Who can be named as a life insurance beneficiary in Nevada?
Answer
In Nevada, a life insurance policyholder can name virtually any person or legal entity as a beneficiary — including family members, friends, trusts, charities, businesses, and estates. There are few legal restrictions on who can be named, though some considerations apply.
Individuals: any natural person can be named — spouse, child, parent, sibling, or even an unrelated individual. The key is that the policyholder chooses the beneficiary; there is no requirement to name a family member.
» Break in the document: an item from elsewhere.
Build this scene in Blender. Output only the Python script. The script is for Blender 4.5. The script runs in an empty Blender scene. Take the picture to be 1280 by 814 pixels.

Trusts: naming a trust as beneficiary is common in estate planning. The trust manages and distributes the death benefit according to the trust document — useful for minor children, beneficiaries with special needs, or complex inheritance structures.
Charities and nonprofits: a policyholder can name a charity as primary or partial beneficiary, creating a meaningful philanthropic gift as part of an estate plan.
Businesses: in buy-sell agreements and key person insurance, businesses are commonly named as beneficiaries.
Minors cannot manage money — avoid naming minor children directly. Use a custodian under Nevada's Uniform Transfers to Minors Act (UTMA) or a trust. The estate is the least desirable beneficiary — assets named to the estate go through probate and become subject to creditors. Agents in our network can help structure beneficiary designations correctly.
Key Takeaways
- Any individual, trust, charity, or business can be named as a beneficiary in Nevada.
- Trusts are preferable to naming minor children directly — minors cannot manage money.
- Naming the estate as beneficiary subjects proceeds to probate and creditors — generally avoid this.
- Charities and businesses are common beneficiaries for planned giving and business coverage.